この世のCPUを食べ尽くすのだ! 第1章 第2節

~あんたCPUなんか創ってどうするのよ?! Vol.3~

2018/10/8
技術書典5 け39

第1章 第2節 ノイマン型の欠点

ノイマン型にも欠点はあります。それはROMとRAMを同様に扱うことを強要される点です。

例えばテレビやエアコンのリモコンのような、ほとんど何の計算もしない用途を思い浮かべてください。

この場合RAMはほとんど必要ありません。完全にRAMが不要であれば問題は起きないのですが、ほんのちょっとだけ必要な場合には問題が露呈します。

例えばプログラム(つまりROM)が1000バイト、RAMが10バイトだけ必要だとしましょう。するとアドレスバスは最低10ビット必要となります。ROMとRAMが同じ位置に接続されていますから、たった10バイトしかないRAMにアクセスする場合にも10ビットでアドレス指定をする必要があります。もしROMとRAMが分離されていれば、RAMへのアクセスには4ビットのアドレス指定で十分なのですが、ノイマン型ではROMとRAMを同列に扱う必要があるため10ビットのアドレス指定が必要となります。

図5 ROM と RAM の容量が著しく違う場合
図5 ROMとRAMの容量が著しく違う場合

たかが10ビットくらいでケチケチするなと言う意見もあるでしょう。

しかしARMのThumb命令に代表されるように、同じ作業をするプログラムであればプログラムサイズが小さい方が優れているのです。これはコード効率と呼ばれ、無駄にサイズの大きなプログラムは現代でも好ましくありません。そのため無駄なアドレス指定は無い方が良く、RAM容量が少ないのであれば、アドレス指定のビット数も少ない方が望ましいのです。

 

話が抽象的になりましたので、ノイマン型を用いてTD4EX3を実現したらどうなるかを検討してみましょう。

例えばRAMから、とあるデータを読み出す場合を考えてみます。

本シリーズのVol.1で製作したTD4EX2ではアドレスバスを12ビットに拡大しましたので、それをベースに作成するTD4EX3でもアドレスバスは12ビットです。ROMとRAMは同じアドレスバスを共有しますから、RAMへのアクセス時にも12ビットのアドレス指定が必要です。ということは、ジャンプ命令が2バイト命令に拡張されているのと同様に、RAMへのアクセス命令も2バイト化する必要があります。そうしないと12ビット分のアドレス指定を命令コードの中に確保できないからです。
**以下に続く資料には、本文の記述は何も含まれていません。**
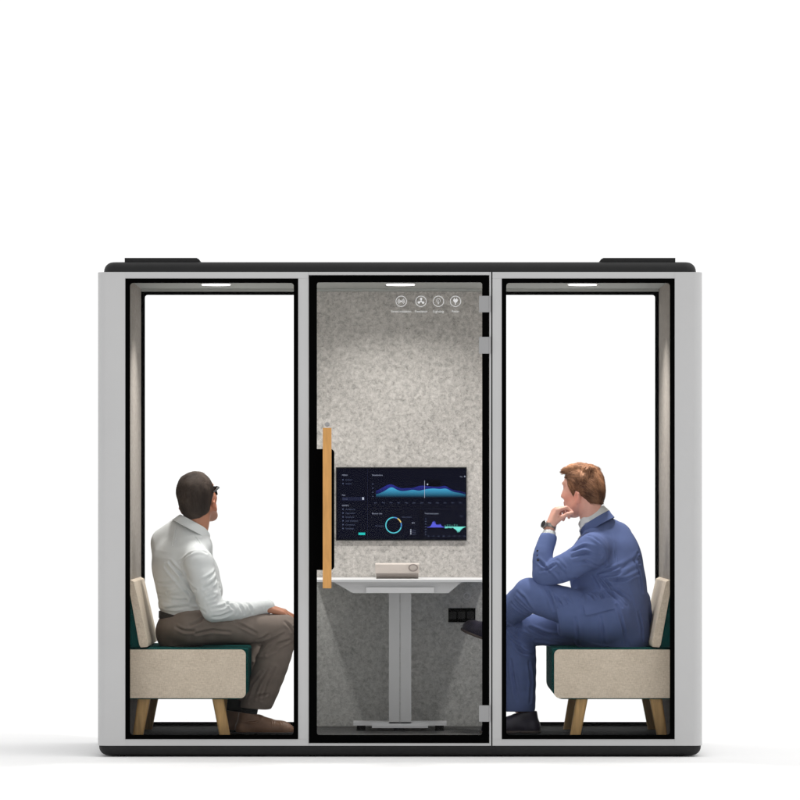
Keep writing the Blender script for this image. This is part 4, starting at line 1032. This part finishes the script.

そしてもう一つ。ROMとRAMが同じバスを共有しているために、ROMとRAMへの同時アクセスができません。つまり命令フェッチとRAMへの読み書きは別々のタイミングで行う必要があるのです。

元々TD4は1命令1クロックで設計されていました。それを拡張したTD4EX2ではROM容量拡大のためにジャンプ命令(条件ジャンプ命令含む)のみを2バイト化し、2クロックで実行するようにしました。

ところがノイマン型を採用したTD4EX3のRAMアクセス命令は、命令フェッチに2クロック、実行に1クロックの合計3クロックが必要となります。命令フェッチとRAMへのアクセスを同時にできないからです。

図6 ノイマン型で TD4EX3 を実現した場合
図6 ノイマン型でTD4EX3を実現した場合

これは設計がかなり大変です。

TD4EX2では、TD4で余っていたフリップフロップ(74HC74の半分)を使って2バイト命令を制御しています。しかし実行に3クロック必要となるとフリップフロップでは制御できず、3までカウントできるカウンタICが必要になります。そして1バイト命令を1クロックで実行し、2バイトのジャンプ命令を2クロックで実行し、2バイトのRAMアクセス命令を3クロックで実行するという複雑なCPUとなってしまいます。

さすがにこれは筆者の手に余ります。

C言語などの高級言語の使用が必須なのであれば選択肢に残りますが、今回のプロジェクトではアセンブラ(しかもハンドアセンブル)で十分なので、このノイマン型は不採用とします。